To investigate crimes, you need citizen confidence in the police. Papa Elvin Santos argued Thursday that you can't purge the police because they'll just go out and become criminals. Wrong. Without doing this, you have no public confidence in the police; and without public confidence, no information about criminals; you cannot investigate crimes. As Jorge Ortega, a member of the Alianza Democratica Nacional put it
"So for us to addrdess the violence first we have to have confidence in the Police and later, when that confidence exists, the citizens may go peacefully to denounce the actions."

Yesterday Porfirio Lobo Sosa held a meeting, on his return from visiting model cities in Asia, with Juan Orlando Hernandez, Jorge Rivera Avilés, Ricardo Maduro, Oscar Alvarez, Luis Rubi, Áfrico Madrid, Ana Pineda and Jose Luis Muñoz Licona to decide what to do about an ongoing problem that is the primary cause of dissatisfaction with his regime, street crimes.

Coming out of the meeting, Lobo Sosa ordered the military to resume joint patrols with the police, ignoring the fact that soldiers, especially Honduran soldiers, are not trained in policing.

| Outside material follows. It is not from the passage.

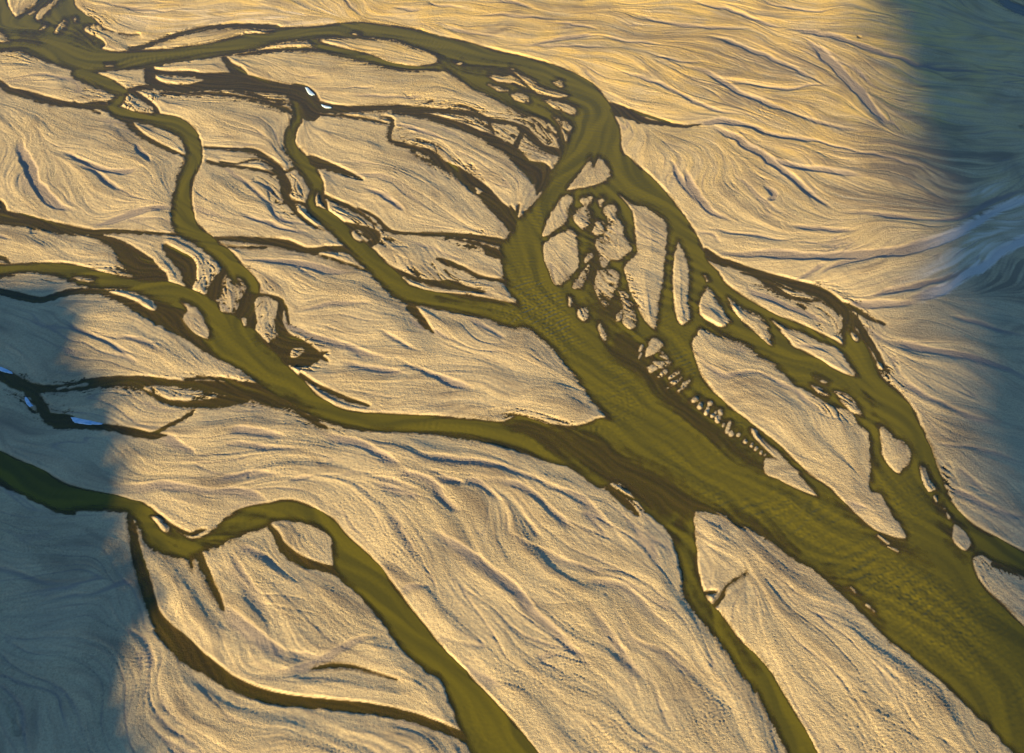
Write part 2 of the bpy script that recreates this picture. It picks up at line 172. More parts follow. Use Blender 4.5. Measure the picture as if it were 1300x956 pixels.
for _, p in lst(KNOLLS): stroke(kn, p, 0.3)
basin = np.maximum(basin, -kn)
deepd = basin.copy()                       # distance field of water that can be deep
streams = np.full((VN, UN), CAP, np.float32)
for deep, p in lst(STREAMS):
    (xa_, ya_, _w), (xb_, yb_, wb_) = p[-2], p[-1]
    if wb_ >= 3:                       # a stream dies out in a point rather than a round end
        k_ = min(1.5*wb_, 16)/math.hypot(xb_-xa_, yb_-ya_)
        p = p+[(xb_+(xb_-xa_)*k_, yb_+(yb_-ya_)*k_, .8)]
    stroke(streams, p)
    if deep: stroke(deepd, p)
sdf_img = np.minimum(basin, streams)
for _, p in lst(STREAM_BARS): poly_cut(sdf_img, p); poly_cut(deepd, p)
shoal_img = np.full((VN, UN), 30., np.float32)
for _, p in lst(SHOALS): stroke(shoal_img, p, 0, 30)
dry_img = np.zeros((VN, UN), np.float32)   # incision of old channels
for _, p in lst(DRY):
    p = smooth_line(p); n = len(p)-1
    for k_, (a, b) in enumerate(zip(p[:-1], p[1:])):
        fa, fb = (min(1., .25+min(q, n-q)/(.28*n)) for q in (k_, k_+1))
        ra, rb = a[2]/2*(.45+.55*fa), b[2]/2*(.45+.55*fb); m = 16
        s = win(min(a[0], b[0])-ra, min(a[1], b[1])-ra, max(a[0], b[0])+ra, max(a[1], b[1])+ra, m)
        x, y = uu[s], vv[s]
        if x.size == 0: continue
        dx, dy = b[0]-a[0], b[1]-a[1]; L = dx*dx+dy*dy+1e-6
        t = np.clip(((x-a[0])*dx+(y-a[1])*dy)/L, 0, 1)
        r = np.maximum(ra+(rb-ra)*t, .8); f = fa+(fb-fa)*t
        d = np.hypot(x-a[0]-t*dx, y-a[1]-t*dy)/r
        h = np.clip((1.1-d)*r/np.minimum(r, 1.7), 0, 1); h = h*h*(3-2*h)-.16*np.exp(-((d-1.45)/.3)**2)
        g = np.clip(1-d/4.0, 0, 1)**2
        h = (.72*h+.28*g)*np.minimum(.15*r+.13, .85)*f
        dry_img[s] = np.where(np.abs(h) > np.abs(dry_img[s]), h, dry_img[s])

# ------------------------------------------------------------------ raster of the plain (metres)
CELL = 0.8
X0, X1, Y0, Y1 = -700., 700., 325., 1425.
xs = np.arange(X0, X1+.01, CELL, dtype=np.float32); ys = np.arange(Y0, Y1+.01, CELL, dtype=np.float32)
NX, NY = len(xs), len(ys)
gx, gy = np.meshgrid(xs, ys)
su, sv = sheet(gx, gy)
def sample(img, u, v):
    a = np.clip(u-U0, 0, UN-1.001); b = np.clip(v-V0, 0, VN-1.001)
    i = a.astype(np.int32); j = b.astype(np.int32); fa = (a-i).astype(np.float32); fb = (b-j).astype(np.float32)
    return (img[j, i]*(1-fa)+img[j, i+1]*fa)*(1-fb)+(img[j+1, i]*(1-fa)+img[j+1, i+1]*fa)*fb
fy = np.fft.fftfreq(NY, CELL)[:, None]; fx = np.fft.rfftfreq(NX, CELL)[None, :]
fr = np.hypot(fx, fy)
def band(lam, seed, width=.45):
    g = np.random.default_rng(seed).standard_normal((NY, NX)).astype(np.float32)
    F = np.fft.rfft2(g)
    F *= np.exp(-(np.log((fr+1e-6)*lam)/width)**2/2)
    o = np.fft.irfft2(F, s=(NY, NX)).astype(np.float32)
    return o/o.std()
def low(lam, seed):
    F = np.fft.rfft2(np.random.default_rng(seed).standard_normal((NY, NX)).astype(np.float32))
    F *= np.exp(-(fr*lam)**2)
    F[0, 0] = 0
    o = np.fft.irfft2(F, s=(NY, NX)).astype(np.float32)
    return o/o.std()
def blur(a, s):
    return np.fft.irfft2(np.fft.rfft2(a)*np.exp(-2*(math.pi*s*fr)**2), s=(NY, NX)).astype(np.float32)
def ss(a, b, x):
    t = np.clip((x-a)/(b-a), 0, 1); return t*t*(3-2*t)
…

Note to Embassy: this should be the highest priority military aid for Honduras, training in military policing. If they're going to be out on the streets, train those units in how to be effective at it.

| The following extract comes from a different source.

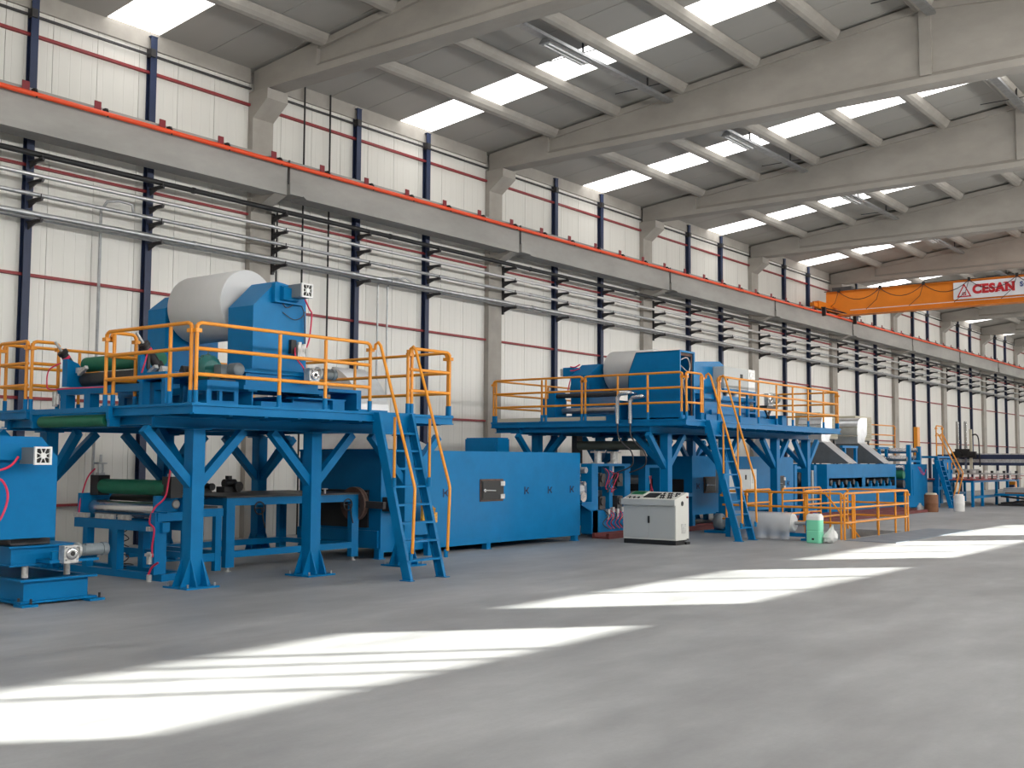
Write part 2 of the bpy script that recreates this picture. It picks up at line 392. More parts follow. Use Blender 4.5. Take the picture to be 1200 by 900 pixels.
m = MB(); m.tube([(-.10, 0, .10), (.03, 0, .11), (.09, 0, .06), (.09, 0, -.06)], .018, 6); m.box(-.05, .05, -.03, .03, .07, .12)
hk = m.build('rail_hook', BLACK); hk.parent = rw; hk.location = Vector((-19.07, 10.42, 8.36))-Vector(rw.location)
i = -12
while 10.17+1.4417*i < YMAX-2:
    if i: 
        c = dup(cl, (0, 1.4417*i, 0), rw); c = dup(hk, (0, 1.4417*i, 0), rw)
    i += 1
for k in range(0, 10): MB().box(-19.1, -19.085, BAY0+BAY*k+.33, BAY0+BAY*k+.37, 7.95, 8.5).build('joint_gap', DARK, rw)

# ---- pipes on the wall brackets
def pipe(z, x, r, mt, label, y1=YMAX-1, extra=None):
    m = MB(); m.cyl((x, YMIN+1, z), (x, y1, z), r, 10); o = m.build('wall_pipe', mt, org=(x, 0, z)); tag(o, label, 'pipe')
    for y in range(-4, 90, 6):
        c = MB().cyl((x, y+.3, z), (x, y+.36, z), r*1.25, 10).build('pipe_coupling', mt, o)
pipe(7.45, -19.62, .055, BLACK, 'black pipe on the topmost brackets of the left wall')
pipe(7.03, -19.55, .040, SATIN, 'bright thin steel pipe on second wall brackets, under the black pipe')
pipe(6.68, -19.62, .040, STEEL, 'dull steel pipe on third row of wall brackets')
pipe(6.29, -19.55, .055, STEEL, 'thick steel pipe on the lowest row of wall brackets')
pipe(6.25, -19.75, .030, STEEL, 'thin grey pipe behind the thick pipe on the lowest brackets')
def tubething(name, label, cat, pts, r, mt, group=None, n=8):
    o = MB().tube(pts, r, n).build(name, mt, org=pts[-1]); return tag(o, label, cat, group)
tubething('downpipe', 'thin pale downpipe on wall left of the big paper roll', 'pipe', [(-19.62, 12.9, 6.7), (-19.66, 12.9, 6.88), (-19.72, 12.65, 6.92), (-19.8, 12.42, 6.88), (-19.95, 12.38, 6.7), (-19.95, 12.38, 0)], .03, STEEL)
tubething('downpipe', 'thin pale downpipe on wall seen over the first ladder, left one of a pair', 'pipe', [(-19.55, 20.9, 6.3), (-19.6, 20.6, 6.42), (-19.9, 20.3, 6.4), (-19.95, 20.25, 6.2), (-19.95, 20.25, 0)], .025, STEEL)
tubething('downpipe', 'thin pale downpipe on wall seen over the first ladder, right one of a pair', 'pipe', [(-19.55, 21.3, 6.3), (-19.6, 20.9, 6.45), (-19.9, 20.65, 6.4), (-19.95, 20.6, 6.2), (-19.95, 20.6, 0)], .025, STEEL)
for y, zt, zb, t in ((17.73, 10.9, 0, 'left one of the two above the wall pipes'), (18.56, 10.95, 0, 'right one of the two above the wall pipes'), (16.95, 7.5, 3.2, 'short one beside the first wall column')):
    tubething('conduit', 'thin black vertical conduit on left wall, '+t, 'conduit', [(-20.0, y, zt), (-20.0, y, zb)], .022, BLACK)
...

Instead of vowing to clean up and professionalize the existing police force, Alvarez has asked for budget authority to double the number of police under his command. This likely will lead to an increase in crime, as a percentage of the new officers become corrupt.

At the meeting they also discussed the problem of judges who don't apply the law (the assumption is that they're either too scared or corrupt themselves), and of establishing more severe penalties for violent crimes, 50 years or even life for violent criminals. They spoke of increasing the penalties for criminals who attack judges, police, and prosecutors. They spoke about changing the law so that raids can happen any time of day, not just after 6 am as current law allows. They talked about changing the law to allow for holding of individuals for 72 hours without charges instead of the current 24 hours. Teodoro Bonilla, head of the Association of Judges requested that judges get not 6 days, but 12 days after charges are filed to decide whether to release the person on bail or remand them to jail for trial.

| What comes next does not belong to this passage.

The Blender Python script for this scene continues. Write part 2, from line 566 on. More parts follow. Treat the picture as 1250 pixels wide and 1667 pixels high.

As El Heraldo notes, the changes discussed involve changing the law, changing the Constitution, and even abandoning some international treaties. Ana Pineda's voice is missing from any of the press coverage. Was she silenced, or did she have no concerns about the proposed changes?

In any case, Alvarez needs to clean up the police before he can address organized crime head on. Failure to clean up the police means failure, regardless of what else Alvarez does.

3 comments:

Anonymous said...

What did you think of the ADN march in San Pedro Sula? The first words that popped into my head were "camisas blancas," but Heaven knows that's a shallow judgment.

--Charles

RNS said...

I had pretty much the same initial reaction. However, the ADN marched for an end to violence in Honduras, and I have to support that goal. Marches were not just in San Pedro, but also in Tegucigalpa, and other cities.

RNS said...

Sandra Ponce, the Prosecutor for Human Rights has now listed her concers about deploying the military because of their lack of training in policing.
"The military don't have the training to interact with civilian authorities."

She fears the number of human rights cases is going to increase. Last year her office received some 100 complaints, only 50 of which have passed to the courts because of a lack of investigation by the DNIC.

Still no comments or concerns from Ana Pineda, the politician responsible for human rights.